This man was Bishop W. Perkins, afterward a member of Congress.
When we arrived at the place of trial, we found there a man by the name of Hartshorn, a lawyer, recently from Woodson county, who was to be the prosecuting attorney in the case. We were all a happy-go-lucky lot of prisoners; and when Hartshorn arose with a serious look on his countenance, read the complaint, and had expatiated on the gravity of the offense, we all arose and gave him three cheers.
"Bully for Hartshorn," said Ike Vancel.
The ridiculousness of the whole thing had appealed to the funny side of our natures. We called him "Old Essence of Ammonia," and yelled to him to "Give us another smell."

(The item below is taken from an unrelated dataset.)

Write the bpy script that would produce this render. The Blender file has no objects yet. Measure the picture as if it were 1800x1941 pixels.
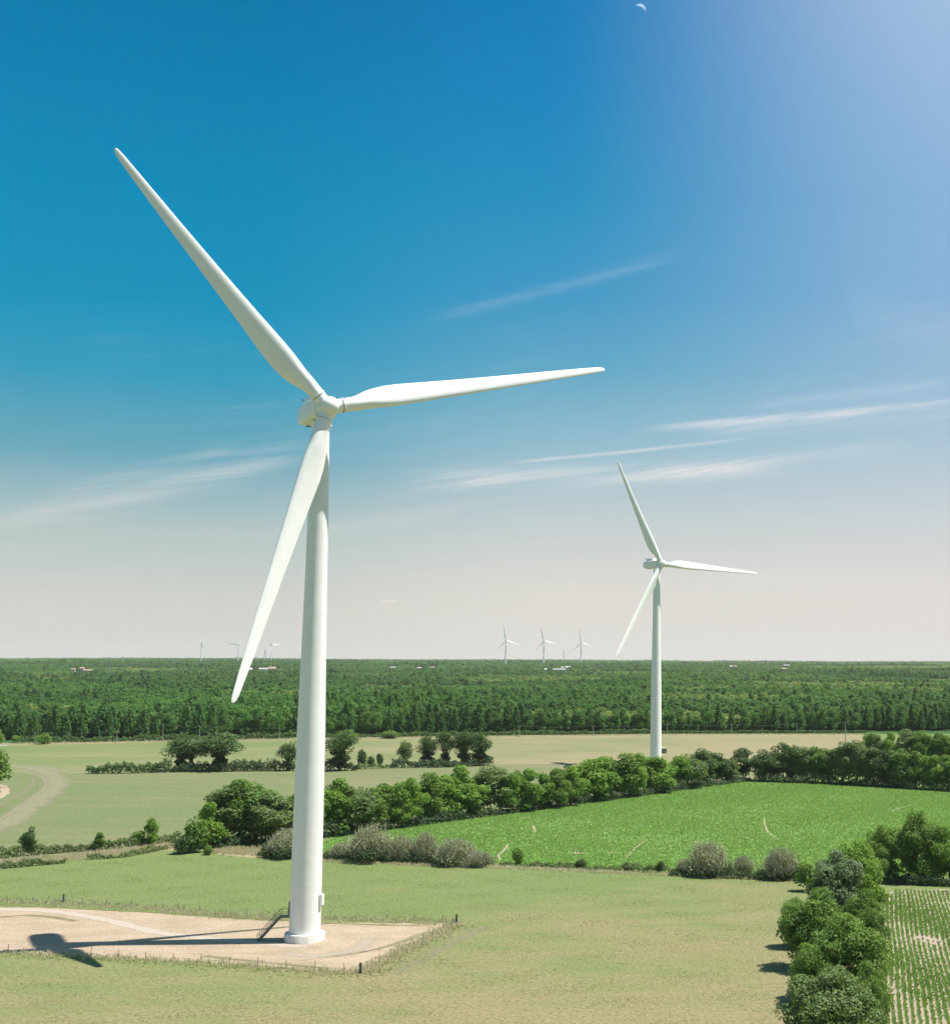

On the way down to the place, Perkins had volunteered to defend us. He now pitched in and handled a vocabulary of words that took us all by surprise. He juggled words and phrases in such rapid succession that he completely spellbound his hearers. He wound up by painting a word picture of frail little Mrs. Heaton, alone on a desolate prairie, about to be devoured by human wolves. When he closed, Vancel said: "I m-m-move that we adjourn," which we did, by getting on our horses and riding home.
Thus ended the second "legal farce" I had seen during the early settlement of southeastern Kansas.
I was in Denison, Texas, when the news of the Bender murders was heralded throughout the land, and that one of my old neighbors was in jail at Oswego, under suspicion of being implicated in those crimes. He was the only man in the neighborhood with whom I had had any personal trouble, and that was caused by his hogs and my fence,—his hogs not being allowed to run at large by law, and my fence not being hog-tight. And over that difficulty we had drifted apart, and seemed to cultivate a dislike for each other.
He was a Methodist preacher, of the old Peter Cartwright school; but had an inordinate love for liquor, and, periodically, he would get "as full as a goose," and about as silly. When sobering up he would be struck with the remorse of a guilty conscience, for the sin he had committed and the example he had set before the people. He was judged by his neighbors while in these melancholy moods, as being insincere, hypocritical and mysteriously secretive. Not all of us, for there were those of us who believed the old gentleman was conscientious in his religious preachings and teachings.
When I read the news of his arrest, I hastened to his relief, firmly believing in his innocence. And here the Golden Rule impressed itself upon my mind more than it ever did before. I believed that Parson King was as innocent of the crime as myself; but before I reached Oswego he had been vindicated and released from custody.